EPRC restructures board membership

by Tim Kenyon

LINN COUNTY – A major makeover took place recently at the Economic Planning Regional Corp.

CRST President John Smith stepped down, while former Greater Cedar Rapids Foundation President Dan Baldwin resigned and moved to California for another job.

Councilor Monica Vernon opted out and was replaced by Mayor Ron Corbett. Other new members include Pat Baird, who retired recently as CEO of Aegon companies and Cornell College President Les Garner, who will replace Mr. Baldwin at the foundation. Cedar Rapids Area Chamber of Commerce President Shannon Meyer also is joining the board.

County Supervisor Linda Langston is the sole holdover from the board that formed in October 2008.

Downtown District President and CEO Doug Neumann also is no longer the executive director for EPRC. Mr. Neumann maintained his dual title for more than a year, guiding applications for federal grants and state I-JOBS funds to go toward flood recovery projects.
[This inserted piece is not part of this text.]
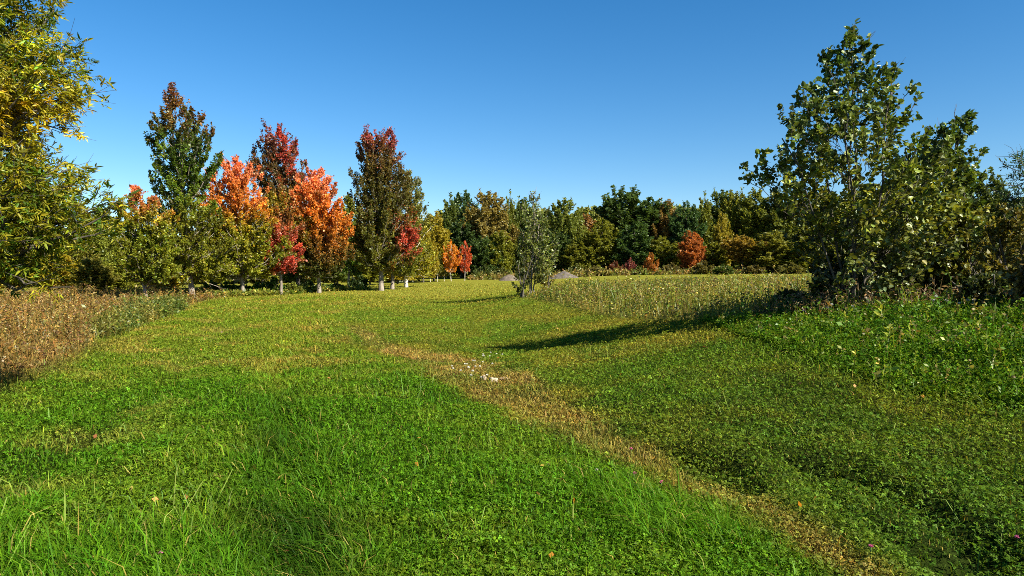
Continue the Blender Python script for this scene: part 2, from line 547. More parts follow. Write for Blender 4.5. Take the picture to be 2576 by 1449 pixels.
b = blades(x[keep], y[keep], h[keep], w[keep], lean[keep], th[keep], c[keep])
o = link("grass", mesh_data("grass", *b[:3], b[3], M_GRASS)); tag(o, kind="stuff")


# --- clover and small broad leaves
def clover(x, y, hh, size, col, tilt=.6, k3=3):
    n = len(x)
    z = gz(x, y) + hh
    cen = np.stack([x, y, z], -1)
    nrm = rng.normal(0, tilt, (n, 3)); nrm[:, 2] = 1
    nrm /= np.linalg.norm(nrm, axis=1, keepdims=True)
    a0 = rng.random(n) * 2 * np.pi
    ref = np.stack([np.cos(a0), np.sin(a0), np.zeros(n)], -1)
    A = ref - nrm * (ref * nrm).sum(1, keepdims=True); A /= np.linalg.norm(A, axis=1, keepdims=True)
    B = np.cross(nrm, A)
    Vs = []
    for k in range(k3):
        an = k * 2 * np.pi / k3
        dx = A * math.cos(an) + B * math.sin(an); dy = -A * math.sin(an) + B * math.cos(an)
        s = size[:, None]
        dip = nrm * s * rng.normal(-.05, .2, (n, 1))
        Vs.append(np.stack([cen, cen + dx * s * .6 + dy * s * .46 + nrm * s * .12, cen + dx * s * 1.05 + dip, cen + dx * s * .6 - dy * s * .46 + nrm * s * .12], 1))
    V = np.stack(Vs, 1).reshape(-1, 3)
    m = n * k3
    return V, np.arange(m * 4), np.full(m, 4), np.repeat(col, 4 * k3, 0)


x, y = scatter(480000, 2.6, 45)
Zs = zones(x, y)
strip, ditch, right, brush, meadow = Zs
d = np.hypot(x, y)
pn = fbm(x * .9, y * .9, 101, 4)
dens = np.clip(.75 * (1 - strip) + strip * (.35 + .65 * smooth(.38, .55, pn)) - .75 * ditch * smooth(.35, .6, fbm(x * 1.1, y * 1.1, 61, 4)[::1] * 0 + 1 - pn), 0, 1) * smooth(45, 18, d) ** .3
core = sum(np.exp(-(dist_line(x + 0.25 * (fbm(x * 2, y * 2, 40, 2) - .5), y, T) / .20) ** 2) for T in RUTS) * smooth(.42, .55, fbm(x * 1.4, y * 1.4, 161, 2))
keep = (rng.random(len(x)) < dens * (1 - .7 * np.clip(core, 0, 1))) & (meadow < .5) & (brush < .95)
x, y, d = x[keep], y[keep], d[keep]
Zs = [a[keep] for a in Zs]; strip, ditch, right, brush, meadow = Zs
c = turf_colour(x, y, Zs)
c = jitter_col(mixc(c, [.075, .150, .009], np.full(len(x), .30) * (1 - .95 * np.exp(-(dist_line(x, y, TRACKS[0]) / .5) ** 2))), .34, .13)
rut = sum(np.exp(-(dist_line(x, y, T) / .5) ** 2) for T in RUTS)
hh = (.03 + .035 * rng.random(len(x))) * (1 + .6 * np.clip(rut, 0, 1)) + .13 * right * rng.random(len(x)) ** .7
b = clover(x, y, hh, (.0095 + .00065 * d) * np.exp(rng.normal(0, .22, len(x))), c)
o = link("clover", mesh_data("clover", *b[:3], b[3], M_GRASS)); tag(o, kind="stuff")

# --- long coarse blades standing out of the near grass
x, y = scatter(4200, 3.0, 16)
Zs = zones(x, y); strip, ditch, right = Zs[:3]
pn = fbm(x * .7 + 3, y * .7, 91, 3)
keep = rng.random(len(x)) < (.12 + .88 * strip * smooth(.45, .6, pn)) * (1 - Zs[3]) * (1 - .9 * np.exp(-(dist_line(x, y, TRACKS[0]) / .4) ** 2))
x, y = x[keep], y[keep]
n = len(x); d = np.hypot(x, y)
h = .16 * np.exp(rng.normal(0, .4, n))
c = jitter_col(np.tile([.12, .20, .035], (n, 1)), .3, .15)
b = blades(x, y, h, .0045 + .0006 * d, np.clip(rng.normal(.7, .4, n), .1, 1.6), rng.random(n) * 6.28, c, tip=c * np.array([1.5, 1.2, 1.3]), drop=.4)
o = link("tall_grass", mesh_data("tall_grass", *b[:3], b[3], M_GRASS)); tag(o, kind="stuff")


def in_poly(n, P):
    lo, hi = P.min(0), P.max(0)
    out = []
    tot = 0
    while tot < n:
        p = lo + rng.random((n * 2, 2)) * (hi - lo)
        p = p[inside(p[:, 0], p[:, 1], P)]
        out.append(p); tot += len(p)
    p = np.concatenate(out)[:n]
    return p[:, 0], p[:, 1]


def small_leaves(x, y, z, size, col, ratio=.5, updir=.3):
    n = len(x)
    P = np.stack([x, y, z], -1)
    ax = rng.normal(0, 1, (n, 3)); ax[:, 2] = ax[:, 2] * .6 + updir
    ax /= np.linalg.norm(ax, axis=1, keepdims=True)
    r = rng.normal(0, 1, (n, 3)); S = np.cross(ax, r); S /= np.linalg.norm(S, axis=1, keepdims=True) + 1e-9
    s = size[:, None]
    V = np.stack([P, P + ax * s * .5 + S * s * ratio * .5, P + ax * s, P + ax * s * .5 - S * s * ratio * .5], 1).reshape(-1, 3)
    return V, np.arange(n * 4), np.full(n, 4), np.repeat(col, 4, 0)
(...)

Mr. Smith, who was board chairman of the EPRC, said he and Mr. Baldwin met for lunch before the latter left town and talked about ideas for the organization’s future.

“When he announced he would be leaving the foundation, we planned an outline for some changes to the EPRC as we thought it would be a good time to bring in new blood,” Mr. Smith said.  

The restructured board will hold its initial meeting March 29.
Mr. Smith said the founding board members were successful in helping to assure Cedar Rapids got a fair share of federal and state disaster assistance and recovery funds.

He credited that success to the pitch work of Gary Grant and others.

The other big achievement isn’t officially sealed until federal officials announce approval for about $35 million to go toward enhancing the U.S. Cellular Center and adding a convention center adjacent to it.

A $17 million local contribution will need to be met. The city previously received $15 million from the I-JOBS programming for the project. Talk around town is that another hotel could be planned as soon as the federal grant is awarded.

Mr. Corbett views the future EPRC as using its muscle to bolster regionalism and economic redevelopment.

“Obviously, they played a key role in our flood-recovery efforts so far,” he said. “A couple roles the EPRC can play are it can advocate and energize our regionalism approach and economic development and service delivery and return us to more regional thinking. Since the flood, it’s taken a back seat.”

Mr. Corbett also believes the group can lead influence in larger projects and offer input to the long-term flood-prevention system.

“Many people are counting on a long-term system for residents and businesses to trust. As that builds, more people will invest in the community confidently,” he said.

Mr. Corbett sees Mr. Baird as a major difference-maker for the new EPRC board.

“Pat Baird has a long history of being involved in the community and has a lot of passion to see regionalism move forward,” Mr. Corbett said. “His ideas are going to lean heavy on the direction of the EPRC.”  

Things change quickly, and adapting to them is important to improve Cedar Rapids area and the entire Corridor, Mr. Baird said.

The changes in the board staff will help it move projects to completion and offer new expertise in relationships with federal officials and state lawmakers, he said.

Grant writing and commercial real estate development downtown will be two areas of focus for the EPRC, he said.

Greater collaboration will bring about success sooner, he said.

“This is anything but the ordinary course,” Mr. Baird said regarding flood recovery and reinvestment.

Ms Meyer expects extra advantages for business and the community because of relationships strengthening with more EPRC collaboration with others.

“The EPRC will now offer me the extended opportunity to work even more in depth with business leaders, and county and city officials on community development initiatives. We, as a community, are challenged with the significant amount of work that is still left to do to rebuild our community and I am encouraged that the EPRC will focus on some of these challenges,” she said. “I am confident that the EPRC members will continue to analyze the progress that has been made to date and set a course of action which will collaborate with and complement the hard work that is already being done by many other organizations.”

Mr. Garner said he is eager to jump in EPRC discussions and plans. He will bring a higher education perspective complimented by his freshness to the foundation’s top position.